Proposal: ENS record as trusted certificate authority for ENS (sub)domain(s)

Via the Ethereum Name Service (ENS), anyone can register an ENS domain (‘mydomain.eth’) name inside a widely recognized (just look at Twitter these days) smart contract on Ethereum, alongside a record that may contain auxiliary info, such as the hash of a static html website hosted on IPFS. Right now, you users can visit these websites by typing “mydomain.eth.link” into their browser (ENS aware browsers such as Brave don’t even need the eth.link service), which the browser flags as secure.

I can think of no reason why our browsers should not be able to verify a secure connection to a webserver (beyond just a static IPFS site) as well. So I’m proposing the following change to Firefox trust store:

When ‘mydomain.eth’ is entered, the browser looks up the ENS record via the Web3 API. If the ENS record looks like a traditional DNS record (rather than an IPFS hash), it connects to the corresponding server IP and performs a TLS handshake. If the server’s TLS certificate is signed by the public key of the owner of ‘mydomain.eth’ domain, the browser shows the user that the connection is secure. An owner of an ENS domain effectively becomes the unique certificate authority for ‘mydomain.eth’ (and all its sub-domains).
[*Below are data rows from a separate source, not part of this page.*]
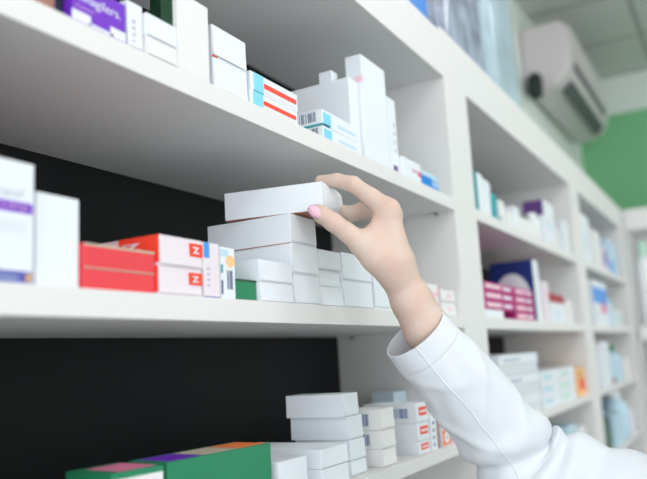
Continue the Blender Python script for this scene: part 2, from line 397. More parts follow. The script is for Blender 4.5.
for i, h in enumerate((.055, .058, .065)):
    dl = [('barcode', 'l', .45, .2, .80, .78, 'blueink', dict(shape='bars'))] if i else []
    carton(('bottom white box', 'middle white box with blue barcode', 'top white box with blue barcode')[i] + ' of the short stack beside the tallest stack', G, 2.14, 1.03, zz, .103, .2, h, deco=dl, m='card_warm'); zz += h
zz = Z2
for i, h in enumerate((.046, .062, .067)):
    dl = [('red_label', 'f', .25, .35, .85, .78, 'redlogo'), ('print', 'f', .3, .5, .8, .62, 'card_warm', dict(lift=.002))]
    if i == 2: dl.append(('barcode', 'l', .52, .25, .86, .75, 'blueink', dict(shape='bars')))
    carton(('bottom', 'middle', 'top')[i] + ' white box with a red label in the stack beside the sleeve', G, 2.401, 1.02, zz, .110, .2, h, deco=dl); zz += h
carton('pale blue box standing behind the red label boxes', G, 2.80, 1.28, Z2, .135, .10, .195, m='palesky')
carton('thin upright white box with a brown edge near the sleeve', G, 2.529, 1.02, Z2, .080, .25, .128, flap=None,
       deco=[('brown_edge', 'f', .72, .0, .98, 1, 'brownprint'), ('print', 'f', .25, .1, .45, .9, 'blueink', dict(shape='lines'))])
carton('small box with an orange ring print near the sleeve', G, 2.637, 1.02, Z2, .094, .25, .060, flap=None, m='card_pink',
       deco=[('orange_panel', 'f', .05, .05, .95, .98, 'orange'), ('ring', 'f', .2, .15, .8, .88, 'card', dict(shape='disc', lift=.0005)), ('dot', 'f', .4, .35, .6, .65, 'paleink', dict(shape='disc', lift=.0008))])
carton('low pinkish box at the right end of the lower shelf', G, 2.735, 1.02, Z2, .103, .25, .030, flap=None, m='palepink')

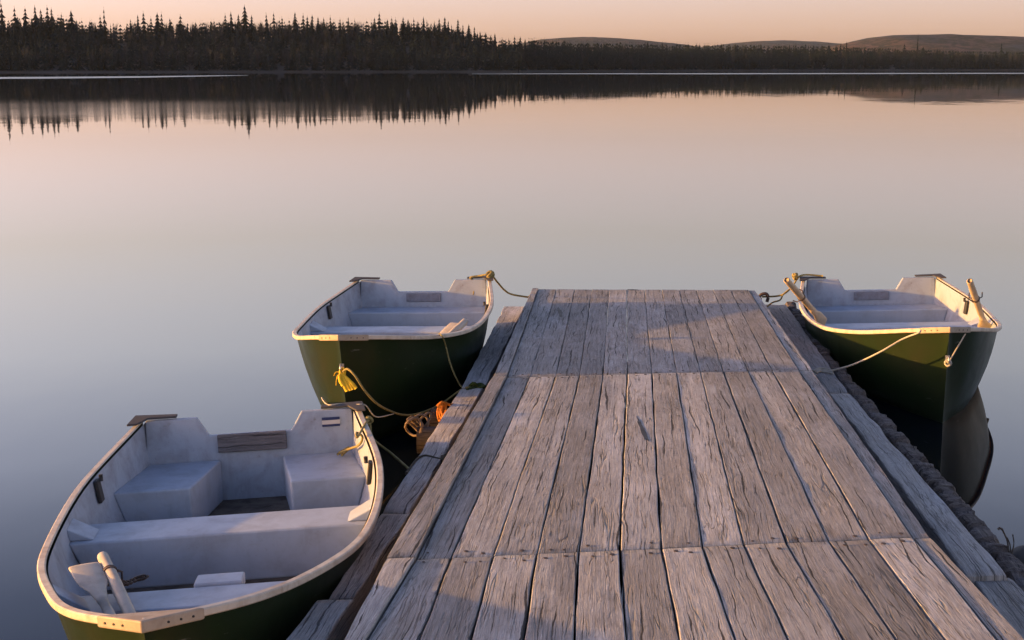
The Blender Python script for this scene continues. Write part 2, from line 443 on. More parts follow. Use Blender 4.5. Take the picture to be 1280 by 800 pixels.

Can we please make this happen? If not, what are the concerns of the Firefox dev team? There should not be a concern about missing revenue for Firefox from the Certificate Authorities: you could simply deploy a “Firefox Dev Fund” contract, where domain owners could donate a fixed amount to register their domain with Firefox, and the browser checks whether the domain was registered. I think domain owners would prefer to contribute to the FF dev fund than to the current centralized CAs, who only forward part of their revenue to you for browser development.

In my opinion, this would pave the way to a much less centralized - and therefore more secure - approach to TLS, that does not rely on certificate authorities. I’m optimistic that Chromium would eventually follow suit, just as they currently point to the Firefox community when it comes to these matters.

I’d be very happy to start the open source development of this system, if I know the FF dev team is open to this feature. It would be very few lines of code in total, both the ENS verification logic and “FF Dev Fund” contract.